Certains États parties ne rendent pas compte en détail de leurs importations et exportations d'armes, ce qui constitue une violation du Traité. Aux termes du TCA, les États parties doivent présenter deux rapports spécifiques : un rapport initial sur les dispositions prises pour mettre en œuvre le Traité, y compris les lois nationales, règlements et autres mesures administratives, qui devait être rédigé avant décembre 2015, et un rapport annuel concernant les exportations autorisées ou effectuées d'armes, à remettre avant le 31 mai 2016.

Amnesty International déplore vivement qu'au 17 août, 27 % des États parties qui devaient présenter leur rapport initial sur la mise en œuvre du traité ne l'avaient pas fait, tandis que 27 % n'avaient toujours pas remis leur rapport annuel sur les importations et exportations d'armes. 

Actuellement, les États parties au TCA ne sont pas explicitement tenus de rendre publics leurs rapports. Le modèle provisoire de rapport sur les importations et exportations d'armes comporte une case à cocher où il leur faut simplement indiquer s'ils souhaitent ou non qu'ils soient mis à disposition du public. La Moldavie et la Slovaquie ont choisi de garder leur rapport annuel confidentiel.

«Autoriser les gouvernements à choisir de dissimuler les informations relatives à certaines ou toutes leurs exportations et importations d'armes ne permettra guère aux Parlements, aux médias et à la société civile d'évaluer la réalisation des objectifs clés en termes de droits humains, a déclaré Brian Wood.

Garanties quant à l'utilisation finale par les importateurs

Amnesty International demande qu'un critère essentiel s'applique aux exportateurs d'armes : ils ne doivent pas autoriser les transferts d'armes tant que les États importateurs n'ont pas fourni de garanties juridiquement contraignantes assurant que les utilisateurs finaux de ces armes respecteront les droits humains et l'état de droit.

Actuellement, l'impact des transferts d'armes sur les droits humains n'est pas dûment évalué au cas par cas, comme le prévoyait le TCA. Depuis mars 2015, le Département d'État américain a autorisé la possible vente d'équipement militaire et de soutien logistique à l'Arabie saoudite pour une valeur de plus de 21 milliards d'euros, tandis qu'entre mars 2015 et juin 2016, le Royaume-Uni a autorisé l'exportation de 3,9 milliards d'euros d'armements vers ce pays. Ces autorisations ont été accordées alors que la coalition dirigée par l'Arabie saoudite menait des frappes aériennes sans discrimination, continues et disproportionnées et des attaques au sol contre des civils au Yémen, dont certaines pourraient constituer des crimes de guerre.
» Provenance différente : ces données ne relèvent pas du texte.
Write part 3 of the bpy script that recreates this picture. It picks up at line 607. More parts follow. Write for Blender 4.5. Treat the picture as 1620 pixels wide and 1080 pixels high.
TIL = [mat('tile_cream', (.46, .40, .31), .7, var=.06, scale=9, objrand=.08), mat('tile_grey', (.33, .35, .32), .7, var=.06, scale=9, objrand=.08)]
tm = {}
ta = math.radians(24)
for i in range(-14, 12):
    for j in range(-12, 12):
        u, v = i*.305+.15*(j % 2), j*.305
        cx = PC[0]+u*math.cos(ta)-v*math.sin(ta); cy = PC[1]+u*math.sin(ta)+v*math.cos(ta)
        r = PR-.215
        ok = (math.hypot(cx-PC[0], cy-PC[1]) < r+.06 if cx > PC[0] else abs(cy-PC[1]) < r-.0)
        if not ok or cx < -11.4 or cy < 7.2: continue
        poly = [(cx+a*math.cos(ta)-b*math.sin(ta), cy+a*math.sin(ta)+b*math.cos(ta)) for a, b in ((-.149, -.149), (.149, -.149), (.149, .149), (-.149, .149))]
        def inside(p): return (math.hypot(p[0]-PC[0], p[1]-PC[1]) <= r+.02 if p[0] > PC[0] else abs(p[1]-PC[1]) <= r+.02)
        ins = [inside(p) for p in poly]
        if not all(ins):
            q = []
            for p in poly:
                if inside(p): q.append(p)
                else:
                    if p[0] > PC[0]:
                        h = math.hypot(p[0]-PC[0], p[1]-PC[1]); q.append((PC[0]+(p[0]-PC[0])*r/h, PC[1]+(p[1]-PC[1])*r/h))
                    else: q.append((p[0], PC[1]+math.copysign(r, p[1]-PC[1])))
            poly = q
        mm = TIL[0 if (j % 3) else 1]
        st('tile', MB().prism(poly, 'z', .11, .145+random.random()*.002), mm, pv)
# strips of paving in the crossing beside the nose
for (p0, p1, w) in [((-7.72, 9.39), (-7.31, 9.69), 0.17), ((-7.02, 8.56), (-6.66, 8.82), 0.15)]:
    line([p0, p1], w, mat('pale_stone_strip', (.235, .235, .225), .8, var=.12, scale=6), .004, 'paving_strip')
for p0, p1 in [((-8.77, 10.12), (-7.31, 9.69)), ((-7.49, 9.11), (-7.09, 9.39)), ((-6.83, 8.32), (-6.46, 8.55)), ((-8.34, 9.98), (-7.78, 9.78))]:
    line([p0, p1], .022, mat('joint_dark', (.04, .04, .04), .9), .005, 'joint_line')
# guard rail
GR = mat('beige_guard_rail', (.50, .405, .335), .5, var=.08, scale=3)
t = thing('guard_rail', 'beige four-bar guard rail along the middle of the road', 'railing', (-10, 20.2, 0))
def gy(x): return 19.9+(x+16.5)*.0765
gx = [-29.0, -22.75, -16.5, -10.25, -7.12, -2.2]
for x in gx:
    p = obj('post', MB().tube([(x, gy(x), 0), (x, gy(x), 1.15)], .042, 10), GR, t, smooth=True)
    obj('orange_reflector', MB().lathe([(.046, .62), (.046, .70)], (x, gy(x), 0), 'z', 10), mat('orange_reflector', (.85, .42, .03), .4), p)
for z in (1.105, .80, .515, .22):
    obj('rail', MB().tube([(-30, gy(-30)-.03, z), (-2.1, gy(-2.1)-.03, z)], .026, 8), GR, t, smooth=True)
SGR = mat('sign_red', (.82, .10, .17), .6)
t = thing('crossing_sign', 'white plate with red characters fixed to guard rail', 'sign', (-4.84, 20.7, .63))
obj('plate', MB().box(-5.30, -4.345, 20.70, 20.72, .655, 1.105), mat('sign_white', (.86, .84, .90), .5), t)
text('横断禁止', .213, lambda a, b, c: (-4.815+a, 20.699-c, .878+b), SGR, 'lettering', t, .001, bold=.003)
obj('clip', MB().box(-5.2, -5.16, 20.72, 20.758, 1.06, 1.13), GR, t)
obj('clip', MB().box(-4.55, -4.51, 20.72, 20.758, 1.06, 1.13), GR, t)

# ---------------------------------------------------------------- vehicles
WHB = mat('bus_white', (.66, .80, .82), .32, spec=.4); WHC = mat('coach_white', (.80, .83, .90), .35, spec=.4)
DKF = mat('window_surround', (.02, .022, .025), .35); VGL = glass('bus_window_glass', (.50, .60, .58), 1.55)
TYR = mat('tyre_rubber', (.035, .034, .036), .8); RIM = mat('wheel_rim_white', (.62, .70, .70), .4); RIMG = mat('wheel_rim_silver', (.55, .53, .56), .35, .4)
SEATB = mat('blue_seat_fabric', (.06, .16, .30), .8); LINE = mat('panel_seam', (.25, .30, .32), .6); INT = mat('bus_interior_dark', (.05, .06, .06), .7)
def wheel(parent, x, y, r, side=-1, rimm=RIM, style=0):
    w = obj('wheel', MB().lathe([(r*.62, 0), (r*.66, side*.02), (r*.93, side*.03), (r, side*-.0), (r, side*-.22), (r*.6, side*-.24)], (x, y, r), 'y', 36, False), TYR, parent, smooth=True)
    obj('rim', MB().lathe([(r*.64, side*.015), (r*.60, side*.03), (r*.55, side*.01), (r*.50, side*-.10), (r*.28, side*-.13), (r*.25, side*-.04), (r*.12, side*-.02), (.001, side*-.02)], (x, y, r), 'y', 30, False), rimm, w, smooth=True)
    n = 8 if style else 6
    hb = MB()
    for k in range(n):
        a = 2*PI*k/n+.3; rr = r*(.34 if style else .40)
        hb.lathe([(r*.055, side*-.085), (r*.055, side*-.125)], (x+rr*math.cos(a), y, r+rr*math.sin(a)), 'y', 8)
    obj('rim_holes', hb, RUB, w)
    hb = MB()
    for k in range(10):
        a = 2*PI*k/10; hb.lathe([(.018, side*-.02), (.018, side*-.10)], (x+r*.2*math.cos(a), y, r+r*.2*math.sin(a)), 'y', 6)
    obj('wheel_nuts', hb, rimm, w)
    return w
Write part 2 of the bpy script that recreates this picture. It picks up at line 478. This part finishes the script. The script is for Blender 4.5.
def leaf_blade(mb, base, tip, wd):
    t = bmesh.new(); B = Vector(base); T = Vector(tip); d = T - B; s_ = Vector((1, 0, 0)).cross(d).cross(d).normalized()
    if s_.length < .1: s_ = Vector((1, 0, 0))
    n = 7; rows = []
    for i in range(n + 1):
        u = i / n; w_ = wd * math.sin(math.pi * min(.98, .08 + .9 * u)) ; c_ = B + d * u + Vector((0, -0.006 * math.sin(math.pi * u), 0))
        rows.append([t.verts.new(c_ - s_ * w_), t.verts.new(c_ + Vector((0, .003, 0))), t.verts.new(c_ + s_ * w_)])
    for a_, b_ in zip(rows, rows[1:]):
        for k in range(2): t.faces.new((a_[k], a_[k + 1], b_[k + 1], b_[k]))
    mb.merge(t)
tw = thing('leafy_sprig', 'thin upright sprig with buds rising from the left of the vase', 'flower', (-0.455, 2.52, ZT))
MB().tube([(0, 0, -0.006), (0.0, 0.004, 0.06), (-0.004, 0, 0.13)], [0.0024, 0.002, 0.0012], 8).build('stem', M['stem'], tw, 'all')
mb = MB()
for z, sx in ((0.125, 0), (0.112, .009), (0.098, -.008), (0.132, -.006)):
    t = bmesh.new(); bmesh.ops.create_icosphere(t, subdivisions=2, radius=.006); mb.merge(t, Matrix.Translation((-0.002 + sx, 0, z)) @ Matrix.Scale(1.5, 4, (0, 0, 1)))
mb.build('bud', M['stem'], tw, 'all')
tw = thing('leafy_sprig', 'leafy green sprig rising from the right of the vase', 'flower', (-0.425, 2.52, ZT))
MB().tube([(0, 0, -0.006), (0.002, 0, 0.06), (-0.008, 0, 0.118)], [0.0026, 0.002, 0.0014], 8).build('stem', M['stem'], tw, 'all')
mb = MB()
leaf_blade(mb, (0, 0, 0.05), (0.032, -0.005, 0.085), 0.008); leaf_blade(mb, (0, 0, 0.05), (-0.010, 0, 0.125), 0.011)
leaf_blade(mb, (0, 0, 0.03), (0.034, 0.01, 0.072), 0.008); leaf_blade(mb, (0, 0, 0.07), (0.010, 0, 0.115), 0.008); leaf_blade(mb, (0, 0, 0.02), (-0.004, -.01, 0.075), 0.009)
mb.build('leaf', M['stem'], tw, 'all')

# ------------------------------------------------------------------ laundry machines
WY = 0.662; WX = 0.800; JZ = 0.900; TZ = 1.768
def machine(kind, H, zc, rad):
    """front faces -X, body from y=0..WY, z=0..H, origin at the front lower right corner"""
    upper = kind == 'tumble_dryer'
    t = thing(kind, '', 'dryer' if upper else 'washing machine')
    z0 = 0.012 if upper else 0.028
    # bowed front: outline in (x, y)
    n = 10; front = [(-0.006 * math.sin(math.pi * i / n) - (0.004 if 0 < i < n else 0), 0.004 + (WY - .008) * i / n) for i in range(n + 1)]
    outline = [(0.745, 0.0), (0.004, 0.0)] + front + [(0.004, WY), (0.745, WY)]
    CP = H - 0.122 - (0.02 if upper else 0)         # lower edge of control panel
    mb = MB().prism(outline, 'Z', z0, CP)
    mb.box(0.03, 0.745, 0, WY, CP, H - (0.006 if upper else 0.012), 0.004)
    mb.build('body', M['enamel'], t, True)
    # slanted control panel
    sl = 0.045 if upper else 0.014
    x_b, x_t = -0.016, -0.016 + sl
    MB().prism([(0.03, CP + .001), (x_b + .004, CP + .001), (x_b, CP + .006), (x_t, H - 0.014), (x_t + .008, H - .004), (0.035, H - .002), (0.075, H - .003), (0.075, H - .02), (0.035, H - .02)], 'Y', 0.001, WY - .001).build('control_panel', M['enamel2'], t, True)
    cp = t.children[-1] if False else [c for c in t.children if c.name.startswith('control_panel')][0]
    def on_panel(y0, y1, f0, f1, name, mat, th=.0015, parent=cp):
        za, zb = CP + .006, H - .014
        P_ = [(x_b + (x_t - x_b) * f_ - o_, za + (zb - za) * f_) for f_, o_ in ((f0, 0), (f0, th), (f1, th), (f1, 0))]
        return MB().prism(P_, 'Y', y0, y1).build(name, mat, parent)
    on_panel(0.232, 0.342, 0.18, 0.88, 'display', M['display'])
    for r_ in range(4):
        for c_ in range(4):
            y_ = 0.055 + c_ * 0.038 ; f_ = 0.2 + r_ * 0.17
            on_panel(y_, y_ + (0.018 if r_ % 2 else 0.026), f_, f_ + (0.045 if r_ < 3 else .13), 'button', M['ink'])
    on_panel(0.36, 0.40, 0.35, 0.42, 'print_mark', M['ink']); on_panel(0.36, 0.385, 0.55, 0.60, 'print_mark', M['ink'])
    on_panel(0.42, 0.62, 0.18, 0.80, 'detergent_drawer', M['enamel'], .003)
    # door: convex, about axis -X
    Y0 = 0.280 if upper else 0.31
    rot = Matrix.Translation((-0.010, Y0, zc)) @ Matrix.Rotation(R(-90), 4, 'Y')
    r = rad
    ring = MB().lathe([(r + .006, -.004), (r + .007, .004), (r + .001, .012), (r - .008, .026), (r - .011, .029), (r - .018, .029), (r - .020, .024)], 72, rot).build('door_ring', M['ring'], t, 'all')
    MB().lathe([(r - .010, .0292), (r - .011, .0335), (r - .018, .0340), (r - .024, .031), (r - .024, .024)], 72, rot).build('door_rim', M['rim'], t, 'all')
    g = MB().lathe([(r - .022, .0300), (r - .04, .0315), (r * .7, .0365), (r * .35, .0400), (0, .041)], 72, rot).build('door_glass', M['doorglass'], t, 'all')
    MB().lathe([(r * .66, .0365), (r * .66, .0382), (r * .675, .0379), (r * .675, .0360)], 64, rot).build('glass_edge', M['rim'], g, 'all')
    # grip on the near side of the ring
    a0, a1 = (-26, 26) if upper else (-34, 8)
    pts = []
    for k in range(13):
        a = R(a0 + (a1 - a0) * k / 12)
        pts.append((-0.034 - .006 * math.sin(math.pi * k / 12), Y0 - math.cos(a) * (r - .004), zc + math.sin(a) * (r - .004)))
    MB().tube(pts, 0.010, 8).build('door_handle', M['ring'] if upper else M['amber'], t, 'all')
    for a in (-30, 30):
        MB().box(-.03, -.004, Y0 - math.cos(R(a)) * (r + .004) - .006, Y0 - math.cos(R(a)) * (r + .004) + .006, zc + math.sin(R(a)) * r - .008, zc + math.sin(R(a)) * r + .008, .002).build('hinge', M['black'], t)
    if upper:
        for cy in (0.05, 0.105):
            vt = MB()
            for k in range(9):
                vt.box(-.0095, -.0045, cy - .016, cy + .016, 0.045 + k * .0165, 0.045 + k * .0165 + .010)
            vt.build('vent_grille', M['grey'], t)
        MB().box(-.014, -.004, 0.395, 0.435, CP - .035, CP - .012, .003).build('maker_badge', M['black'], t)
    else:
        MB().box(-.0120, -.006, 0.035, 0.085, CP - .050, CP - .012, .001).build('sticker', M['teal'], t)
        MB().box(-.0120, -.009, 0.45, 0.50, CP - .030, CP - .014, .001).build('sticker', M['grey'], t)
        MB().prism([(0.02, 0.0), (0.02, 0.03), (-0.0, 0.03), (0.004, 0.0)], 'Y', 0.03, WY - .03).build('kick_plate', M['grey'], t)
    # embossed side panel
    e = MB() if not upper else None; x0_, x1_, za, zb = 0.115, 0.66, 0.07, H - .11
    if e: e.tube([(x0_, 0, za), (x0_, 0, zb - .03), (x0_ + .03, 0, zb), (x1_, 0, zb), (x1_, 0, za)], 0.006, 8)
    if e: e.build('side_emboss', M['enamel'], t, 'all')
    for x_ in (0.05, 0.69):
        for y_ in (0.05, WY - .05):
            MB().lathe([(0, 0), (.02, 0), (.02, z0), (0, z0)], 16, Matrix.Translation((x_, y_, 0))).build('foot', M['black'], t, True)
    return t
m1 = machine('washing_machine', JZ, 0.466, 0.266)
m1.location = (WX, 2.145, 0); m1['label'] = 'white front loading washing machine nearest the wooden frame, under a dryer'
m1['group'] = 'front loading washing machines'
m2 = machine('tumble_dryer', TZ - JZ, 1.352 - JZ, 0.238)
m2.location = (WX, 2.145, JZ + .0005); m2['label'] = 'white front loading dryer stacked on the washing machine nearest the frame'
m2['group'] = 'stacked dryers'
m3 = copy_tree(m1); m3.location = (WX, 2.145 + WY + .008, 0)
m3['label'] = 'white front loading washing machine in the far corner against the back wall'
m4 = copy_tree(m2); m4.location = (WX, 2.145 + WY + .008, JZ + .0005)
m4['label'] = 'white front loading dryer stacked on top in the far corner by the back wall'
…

«Pour sauver des vies, le respect du droit international humanitaire et relatif aux droits humains doit être une condition incluse dans les garanties relatives à l'utilisation finale, a déclaré Brian Wood. «Des garanties en béton quant à l'utilisation finale réduiraient le risque que des armes ne soient transférées ou détournées vers des groupes non autorisés ou utilisées à des fins autres que celles déclarées et illégales, susceptibles de piétiner le TCA.»

Le rôle de Genève et de la Suisse

Depuis 2016, le Secrétariat du TCA est basé à Genève, tout comme la conférence annuelle des États parties. La Suisse a joué un rôle positif dans l’élaboration du TCA. Elle s’est engagée, sous l’égide du Secrétariat d’État à l’économie (Seco), dans de difficiles négociations internationales dans le but d’aboutir à un texte qui soit «le plus solide et le plus efficace possible». Mais depuis la ratification du TCA, la Suisse a affaibli à deux reprises ses contrôles sur les exportations de matériel de guerre. En mars 2014, le Parlement a validé un assouplissement de l’ordonnance sur le matériel de guerre et décidé que les entreprises suisses pourraient désormais, et à certaines conditions, exporter des armes vers des Éats dans lesquels les violations des droits humains sont graves et systématiques. Le Conseil fédéral, à fin avril 2016, a interprété la même ordonnance pour pouvoir autoriser les exportations vers les États impliqués dans un conflit interne. Assouplir les contrôles plutôt que les renforcer: c’est malheureusement la politique que la Suisse a adoptée, quitte à porter ainsi atteinte à l’image emblématique qu’elle devrait se donner en tant que pays hôte du TCA.